Planet of the Year (and probably next year, too): Saturn. When contacted, Saturn merely griped that he could not accept the Planet of the Year award because he was too busy “tightening my rings, sir.” Indeed, Saturn’s coming off the opposition to Neptune, went into Virgo, and recent discoveries indicate that Saturn’s rings are a lot older than previously believed—and thus, perhaps, in need of a little adjusting. Oh well, it’s been a SERIOUS year. Even the comedians have been hard-edged and Comedy Central’s Stewart and Colbert haven’t been doing new shows due to the writer’s strike (although they are scheduled to come back in early January). Pluto’s about to go into Saturn-ruled Capricorn and Saturn’s starting to face off against Uranus. No wonder Saturn’s tightening his rings. He needs to be ready. Damn ready.

Dwarf planet of the year: Ceres. Now that global warming has our full attention, the recently elevated planet Ceres—the goddess of agriculture and seasonal change—is getting a lot of overdue respect. And you gotta love the sub-plot involving a mythic underworld Amber Alert.

Astrology book of the year: Wish I had time to read more books, but there’s been precious little time this year. I’m still trying to catch up with books from several centuries ago. However, my favorite book this year (even though it was published last year) was Venus: Her Cycles, Symbols, and Myths, by Anne Massey. Venus seemed due for a major makeover and Anne Massey masterfully brings her into the 21st Century—yet Venus still maintains an ageless symmetry. A real eye-opener.
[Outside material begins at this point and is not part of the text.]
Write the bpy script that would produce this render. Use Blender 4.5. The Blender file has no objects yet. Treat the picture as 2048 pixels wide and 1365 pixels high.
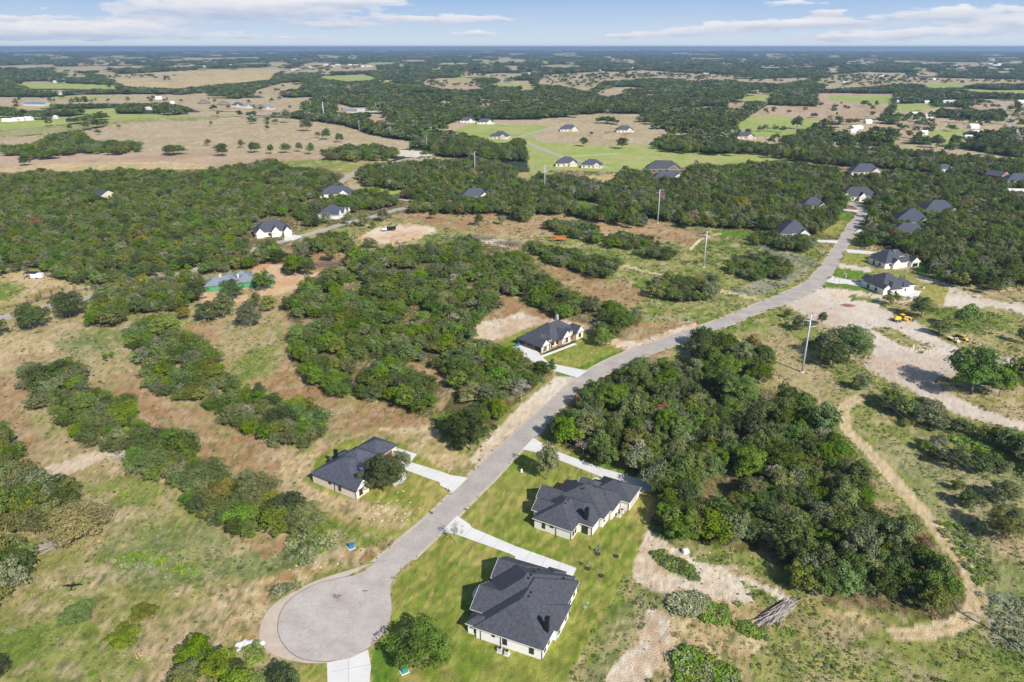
import bpy, bmesh, math, random
import numpy as np
from mathutils import Vector, Matrix
from mathutils.geometry import tessellate_polygon

# ------------------------------------------------------------------ camera, sky, sun
SC = bpy.context.scene
COL = SC.collection
H = 110.0; F = 1450.0; HY = 94.0           # camera height, focal length and horizon row (2048 px wide photo)
PITCH = math.atan((682.5 - HY) / F); SP, CP = math.sin(PITCH), math.cos(PITCH)
cam_d = bpy.data.cameras.new('camera'); cam = bpy.data.objects.new('camera', cam_d); COL.objects.link(cam)
cam.location = (0, 0, H); cam.rotation_euler = (math.pi / 2 - PITCH, 0, 0)
cam_d.sensor_width = 36; cam_d.lens = 36 * F / 2048; cam_d.clip_start = 1; cam_d.clip_end = 120000
SC.camera = cam
SUN_EL, SUN_DIR = math.radians(37), math.radians(-56)      # where the sun stands (azimuth from +X, anticlockwise)
SC.view_settings.view_transform = 'Standard'; SC.view_settings.look = 'None'
SC.view_settings.gamma = 1; SC.view_settings.use_curve_mapping = False
SC.view_settings.exposure = 0.5
sd = bpy.data.lights.new('sun', 'SUN'); sd.energy = 4.7; sd.angle = math.radians(0.5); sd.color = (1, 0.95, 0.88)
so = bpy.data.objects.new('sun', sd); COL.objects.link(so)
sv = Vector((math.cos(SUN_EL) * math.cos(SUN_DIR), math.cos(SUN_EL) * math.sin(SUN_DIR), math.sin(SUN_EL)))
so.rotation_euler = sv.to_track_quat('Z', 'Y').to_euler(); so.location = (100, -100, 400)
W = bpy.data.worlds.new('World'); SC.world = W; W.use_nodes = True
nt = W.node_tree; N = nt.nodes; L = nt.links
bg = N['Background']; bg.inputs['Strength'].default_value = 0.09
sky = N.new('ShaderNodeTexSky'); sky.sky_type = 'NISHITA'; sky.sun_disc = False
sky.sun_elevation = SUN_EL; sky.sun_rotation = math.pi / 2 - SUN_DIR
sky.altitude = 200; sky.air_density = 1.0; sky.dust_density = 0.6; sky.ozone_density = 2.0
tc = N.new('ShaderNodeTexCoord'); sep = N.new('ShaderNodeSeparateXYZ'); L.new(tc.outputs['Generated'], sep.inputs[0])
def mth(op, a, b=None, c=None, tree=None):
    t = tree or nt
    n = t.nodes.new('ShaderNodeMath'); n.operation = op
    for i, v in enumerate((a, b, c)):
        if v is None: continue
        if isinstance(v, (int, float)): n.inputs[i].default_value = v
        else: t.links.new(v, n.inputs[i])
    return n.outputs[0]
az = mth('ARCTAN2', sep.outputs[0], sep.outputs[1]); el = mth('ARCSINE', sep.outputs[2])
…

Cosmic event of the year: Pluto conjunct the Galactic Center certainly helped to explain a world in transition. For an excellent discussion of this alignment, see Lynn Hayes’ article on her AstroDynamics website.

Most anticipated astrology event that hasn’t happened yet: Tie between 2012—the Mayan calendar end date—and the U.S. election on November 4, 2008. At this point, it is not clear which will be more transformational. Technically, a national election is not an astrology event per se, but this one will coincide with the exact opposition of Saturn and Uranus. Runner-up: Pluto’s entry into Capricorn.

Astrology event most anticipated by me personally: the mid-2007 waning of the Saturn-Neptune opposition. It hit a few of my own planets and I’d just about had it up to here with that alignment, although Neptune kept fogging things up to the point where I could never quite figure out what “it” was.

Least noticed astrology event: The discoveries of other solar systems. The astrology reaction’s generally been like, “Yeah, if I was born on some planet orbiting 47 Ursa Majoris, I might care.” But according to Zane Stein and Debbi Kempton-Smith (authors respectively of A View from Chiron and the irreverent classic Secrets from a Stargazer’s Notebook), these exo-planets might be a lot more potent than we think.

Biggest astrology frustration: The lack of solid birth times for most of the presidential candidates. AKA Looking for Hillary…and Barack…and Mike…and John (at least the one from North Carolina)…and…I realize there are more important issues facing our world today, but hey, if they can answer questions from a snowman on YouTube, the least they can do is have some aide dig up a birth certificate and post it on the candidate’s MySpace page. Inquiring astrologers REALLY want to know.

Best planet, all things considered: Earth. The character of the Stage Manager in Thornton Wilder’s Our Town commented that of all the worlds in the known universe, “Only this one is straining away, straining away all the time to make something of itself.” Hopefully, we can make something better of our own small planet in 2008.

-----------------------

Amen, brother. and may the best of all things come to you and yours this next year.